The crew of a beautiful Cal 43, Cricket, Pat and Lynn, joined us and the crew of Damiana, Roy and Marlene.  It was fun to get to know more people that have been cruising in Mexico (and in the case of Damiana, beyond) for a long time, and to gain from their experience. 

Yesterday, the skies opened up and we have begun to wonder where our beautiful sunny Mexico has gone!  It’s been pouring down rain for two days.  Yesterday we braved the weather and visited Damiana where Roy and Marlene taught us the basics of an important Mexico cruiser survival skill: Mexican Train Dominoes.  Fortunately no money was on the table.  Bryce was the overall low point score – but Molly’s score was high enough to more than offset his win.  Today we have been doing boat projects.  Bryce looked for and, thinks he has found the source of a small diesel leak.  Molly has been cooking cold weather food like oatmeal and macaroni and cheese.  We’ve both been blogging (using wifi from a local hotel that we can pick up when Abracadabra swings in just the right direction . . .). 
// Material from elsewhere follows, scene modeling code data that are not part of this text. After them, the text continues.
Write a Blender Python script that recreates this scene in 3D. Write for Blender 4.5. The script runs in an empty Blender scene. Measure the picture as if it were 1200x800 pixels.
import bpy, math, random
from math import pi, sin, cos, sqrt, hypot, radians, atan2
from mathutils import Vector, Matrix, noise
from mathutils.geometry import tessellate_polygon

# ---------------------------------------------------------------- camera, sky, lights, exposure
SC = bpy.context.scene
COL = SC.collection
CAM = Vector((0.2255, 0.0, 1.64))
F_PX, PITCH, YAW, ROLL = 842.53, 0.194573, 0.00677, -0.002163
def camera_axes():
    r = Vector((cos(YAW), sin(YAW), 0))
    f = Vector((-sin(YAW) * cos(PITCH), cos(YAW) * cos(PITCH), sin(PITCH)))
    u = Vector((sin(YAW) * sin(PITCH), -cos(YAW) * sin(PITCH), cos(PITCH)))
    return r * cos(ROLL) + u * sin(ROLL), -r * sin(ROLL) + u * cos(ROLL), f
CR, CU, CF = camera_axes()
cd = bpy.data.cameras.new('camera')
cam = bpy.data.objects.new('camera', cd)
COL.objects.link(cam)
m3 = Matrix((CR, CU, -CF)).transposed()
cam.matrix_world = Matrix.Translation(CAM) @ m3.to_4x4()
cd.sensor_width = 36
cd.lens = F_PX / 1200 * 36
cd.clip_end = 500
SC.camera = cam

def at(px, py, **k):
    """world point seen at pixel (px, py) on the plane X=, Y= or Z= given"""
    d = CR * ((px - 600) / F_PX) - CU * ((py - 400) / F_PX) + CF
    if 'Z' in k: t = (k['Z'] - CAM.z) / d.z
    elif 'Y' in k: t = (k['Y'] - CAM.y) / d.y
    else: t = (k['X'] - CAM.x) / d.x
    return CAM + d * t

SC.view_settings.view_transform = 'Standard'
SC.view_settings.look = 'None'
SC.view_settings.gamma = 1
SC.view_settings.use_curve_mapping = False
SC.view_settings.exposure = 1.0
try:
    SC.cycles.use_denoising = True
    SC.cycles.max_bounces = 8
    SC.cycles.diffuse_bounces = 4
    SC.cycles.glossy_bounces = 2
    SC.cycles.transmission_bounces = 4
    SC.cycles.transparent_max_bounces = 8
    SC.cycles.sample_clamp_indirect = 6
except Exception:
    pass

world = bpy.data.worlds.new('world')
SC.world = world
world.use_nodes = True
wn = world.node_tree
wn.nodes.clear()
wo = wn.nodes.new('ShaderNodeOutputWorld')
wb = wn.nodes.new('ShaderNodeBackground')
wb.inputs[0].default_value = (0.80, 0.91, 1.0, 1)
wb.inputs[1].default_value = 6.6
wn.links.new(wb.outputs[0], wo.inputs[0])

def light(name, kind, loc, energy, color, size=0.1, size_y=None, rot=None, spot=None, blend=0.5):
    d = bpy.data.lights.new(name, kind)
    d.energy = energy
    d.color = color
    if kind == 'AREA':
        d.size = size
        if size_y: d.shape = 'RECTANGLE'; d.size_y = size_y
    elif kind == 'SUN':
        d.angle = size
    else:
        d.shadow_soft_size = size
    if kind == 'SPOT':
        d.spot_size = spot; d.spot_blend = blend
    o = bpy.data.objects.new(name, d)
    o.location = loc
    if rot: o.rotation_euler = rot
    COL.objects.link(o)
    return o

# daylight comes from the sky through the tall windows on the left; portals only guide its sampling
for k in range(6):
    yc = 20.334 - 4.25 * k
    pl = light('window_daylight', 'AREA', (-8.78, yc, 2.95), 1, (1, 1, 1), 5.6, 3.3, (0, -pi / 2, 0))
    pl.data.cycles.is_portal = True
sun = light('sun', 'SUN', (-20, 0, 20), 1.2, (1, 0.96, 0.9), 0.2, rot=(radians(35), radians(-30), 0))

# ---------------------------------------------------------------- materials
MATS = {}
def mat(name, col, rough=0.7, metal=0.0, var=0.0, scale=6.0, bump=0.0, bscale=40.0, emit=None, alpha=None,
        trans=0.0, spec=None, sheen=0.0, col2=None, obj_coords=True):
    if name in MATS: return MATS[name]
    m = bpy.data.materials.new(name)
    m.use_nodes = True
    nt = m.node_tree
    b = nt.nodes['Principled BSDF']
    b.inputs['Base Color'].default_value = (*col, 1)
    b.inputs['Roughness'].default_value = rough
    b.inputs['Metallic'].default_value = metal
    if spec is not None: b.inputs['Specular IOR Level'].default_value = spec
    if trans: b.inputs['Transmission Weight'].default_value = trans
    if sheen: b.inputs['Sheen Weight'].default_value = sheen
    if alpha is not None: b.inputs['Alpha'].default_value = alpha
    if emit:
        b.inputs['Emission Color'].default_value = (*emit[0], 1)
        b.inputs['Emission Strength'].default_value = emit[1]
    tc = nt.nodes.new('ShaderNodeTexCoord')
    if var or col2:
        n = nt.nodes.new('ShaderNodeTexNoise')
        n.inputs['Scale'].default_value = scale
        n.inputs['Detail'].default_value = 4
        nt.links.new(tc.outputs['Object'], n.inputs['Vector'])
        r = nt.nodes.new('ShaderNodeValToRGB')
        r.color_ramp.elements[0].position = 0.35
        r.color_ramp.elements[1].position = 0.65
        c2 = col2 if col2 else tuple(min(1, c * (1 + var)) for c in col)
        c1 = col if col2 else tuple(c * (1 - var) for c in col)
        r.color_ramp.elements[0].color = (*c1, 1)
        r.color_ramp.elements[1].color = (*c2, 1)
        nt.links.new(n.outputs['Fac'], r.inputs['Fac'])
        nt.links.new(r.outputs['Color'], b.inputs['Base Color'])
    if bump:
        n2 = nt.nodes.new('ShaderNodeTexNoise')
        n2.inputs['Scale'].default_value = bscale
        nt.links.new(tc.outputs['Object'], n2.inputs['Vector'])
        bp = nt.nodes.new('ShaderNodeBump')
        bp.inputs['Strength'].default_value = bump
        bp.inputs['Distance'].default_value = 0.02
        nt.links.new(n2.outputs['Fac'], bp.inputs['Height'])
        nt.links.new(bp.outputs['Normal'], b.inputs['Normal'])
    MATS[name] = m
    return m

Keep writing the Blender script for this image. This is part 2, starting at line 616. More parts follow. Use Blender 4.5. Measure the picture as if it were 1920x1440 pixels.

Tomorrow?  We’re just hoping for some sun as we’re beginning to be bored by our provisions.  While it’s true that people eat everywhere, and that one can provision from local stores even in very small towns in Mexico – sometimes getting to town is more work than it’s worth.  Landing a dinghy on a beach invariably means that we get wet (bum, pants legs for the shorter of us, etc.)  which is not a big deal if the next step is to buy a refresco at a beach palapa and dry off.  But without the prospect of being able to dry off – we’re now foraging through our canned food products for dinner.  Thanks again for the Costco canned chicken idea, Frank!